Parashat Hashavua: Reasons, Appeal, and Just Judgments

Harav Yosef Carmel

As we do every year on Parashat Mishpatim, we will deal this week with principles of the operation of the batei din (rabbinical courts) of Eretz Hemdah-Gazit.

One of the topics that riled up emotions in the pre-State developing community of Eretz Yisrael (in the 1920s to be more exact) was the British authority’s ultimatum that rabbinical courts would be recognized only if they had an appeal system. The dispute as to the proper reaction started as one between the rabbinate of Yaffo and that of Yerushalayim. It turned into one between followers of the founder of the Chief Rabbinate of Israel, Rav Avraham Yitzchak Hacohen Kook zt”l and the opponents of the Chief Rabbinate, led by Rav Chaim Zonnenfeld zt”l.

We will cite the approach of the first Sephardic Chief Rabbi of the State of Israel, Rav Bentzion Uziel. He said that if the people want an appeal system, we cannot block our ears. One should not claim that we cannot employ an idea we have not found explicitly previously. When the community agrees to institute an innovation that there can be appeal and all who adjudicate accept it, it can be done. In order to facilitate appeal, a beit din must clearly write the basis for the ruling so that others can evaluate it (see citation of his thesis in Techumin XV, p. 83). Others have found precedent in the writings of Rishonim for the existence of appeal tribunals, and great rabbinic leaders have approved the system used for presenting the appeal (ibid.).

A complementary source is the gemara in Sanhedrin (31b). R. Elazar says that if one litigant wants to go to a local beit din and the other wants to go to a more distinguished regional beit din, the case is heard locally and beit din writes down the reasons for their decision. What was done with the reasons? This is another apparent source that others would review and evaluate the veracity of the first court’s ruling.

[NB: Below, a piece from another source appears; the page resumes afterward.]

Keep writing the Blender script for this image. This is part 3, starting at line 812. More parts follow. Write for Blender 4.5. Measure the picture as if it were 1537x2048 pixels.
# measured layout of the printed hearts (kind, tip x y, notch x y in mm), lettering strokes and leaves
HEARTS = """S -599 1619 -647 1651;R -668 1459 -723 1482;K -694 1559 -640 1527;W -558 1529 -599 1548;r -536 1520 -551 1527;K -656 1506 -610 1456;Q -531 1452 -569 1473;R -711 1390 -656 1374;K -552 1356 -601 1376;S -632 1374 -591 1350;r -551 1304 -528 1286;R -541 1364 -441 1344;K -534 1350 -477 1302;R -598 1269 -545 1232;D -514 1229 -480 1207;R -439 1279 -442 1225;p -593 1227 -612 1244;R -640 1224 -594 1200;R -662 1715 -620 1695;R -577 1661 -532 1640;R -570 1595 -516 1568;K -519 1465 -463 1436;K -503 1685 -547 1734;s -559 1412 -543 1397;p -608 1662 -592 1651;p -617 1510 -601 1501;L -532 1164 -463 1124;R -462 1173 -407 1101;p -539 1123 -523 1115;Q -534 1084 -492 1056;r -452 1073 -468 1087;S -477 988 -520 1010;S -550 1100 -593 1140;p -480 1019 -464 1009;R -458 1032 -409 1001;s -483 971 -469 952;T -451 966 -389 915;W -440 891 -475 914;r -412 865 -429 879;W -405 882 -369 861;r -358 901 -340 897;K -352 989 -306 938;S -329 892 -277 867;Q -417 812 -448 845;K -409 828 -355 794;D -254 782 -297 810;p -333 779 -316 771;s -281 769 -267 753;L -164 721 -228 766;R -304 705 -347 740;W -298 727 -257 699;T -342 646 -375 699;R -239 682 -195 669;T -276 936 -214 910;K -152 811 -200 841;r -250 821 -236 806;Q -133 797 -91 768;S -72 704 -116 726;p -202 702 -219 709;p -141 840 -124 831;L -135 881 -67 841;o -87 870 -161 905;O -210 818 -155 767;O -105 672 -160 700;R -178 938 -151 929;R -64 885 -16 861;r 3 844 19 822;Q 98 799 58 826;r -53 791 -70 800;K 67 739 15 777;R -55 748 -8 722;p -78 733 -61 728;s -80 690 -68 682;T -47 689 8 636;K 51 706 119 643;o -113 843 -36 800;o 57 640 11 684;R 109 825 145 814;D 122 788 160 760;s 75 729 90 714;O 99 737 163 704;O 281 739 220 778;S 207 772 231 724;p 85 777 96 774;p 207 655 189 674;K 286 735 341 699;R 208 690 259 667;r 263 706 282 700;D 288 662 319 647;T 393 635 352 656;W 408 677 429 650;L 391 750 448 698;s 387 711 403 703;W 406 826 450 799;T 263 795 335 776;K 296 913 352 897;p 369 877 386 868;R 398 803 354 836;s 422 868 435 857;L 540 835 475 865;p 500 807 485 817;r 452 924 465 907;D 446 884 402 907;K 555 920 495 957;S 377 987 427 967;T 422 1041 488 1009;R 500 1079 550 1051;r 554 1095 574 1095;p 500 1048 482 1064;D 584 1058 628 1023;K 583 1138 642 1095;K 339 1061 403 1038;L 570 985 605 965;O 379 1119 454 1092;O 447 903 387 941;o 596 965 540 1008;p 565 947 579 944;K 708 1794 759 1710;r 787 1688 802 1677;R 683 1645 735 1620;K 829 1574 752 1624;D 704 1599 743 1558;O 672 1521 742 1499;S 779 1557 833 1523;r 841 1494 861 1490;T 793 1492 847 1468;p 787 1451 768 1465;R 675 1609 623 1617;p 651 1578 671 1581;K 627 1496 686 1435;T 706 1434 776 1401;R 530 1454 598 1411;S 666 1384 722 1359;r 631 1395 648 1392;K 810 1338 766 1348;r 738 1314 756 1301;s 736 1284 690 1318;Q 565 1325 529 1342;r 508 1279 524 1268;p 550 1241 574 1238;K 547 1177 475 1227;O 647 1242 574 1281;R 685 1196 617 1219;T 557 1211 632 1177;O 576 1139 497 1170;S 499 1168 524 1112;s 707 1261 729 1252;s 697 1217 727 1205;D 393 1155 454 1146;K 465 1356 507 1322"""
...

Based on the principles found above, Eretz Hemdah-Gazit’s rulings contain detailed reasoning. Most of the rulings are also made available to the public. Writing the reasons both allows for appeal and makes the process more transparent. Publicizing the rulings (after removing all identifying details) allows for public scrutiny and enables people to learn the principles upon which our court system operates.

Our procedures, which explicitly allow for appeal, take into account that no man is immune to mistakes. On the other hand, we place certain brakes on the appeal system to prevent automatic appeal, which can cause unjustified delay in implementing rulings.

We will summarize by citing our basic rules of appeal.

1. Each side can appeal but only within 30 days of the handing down of the ruling.

2. A court head who did not sit in the case at hand reviews the ruling and decides whether a deeper review of the ruling is in place.

3. If the court head decides the matter warrants appeal, it is heard by a panel of three who all serve as court heads (it may include the one who granted the right to appeal).

4. Litigants can decide in advance to waive their right to appeal.

5. There is a special additional fee for appeal.

May we merit that our courts will be a proper fulfillment of the precept: “These are the statutes that you shall place before them” (Shemot 21:1) and that it will help hasten the fulfillment of “Zion will be redeemed with justice and its returnees through charity” (Yeshaya 1:27).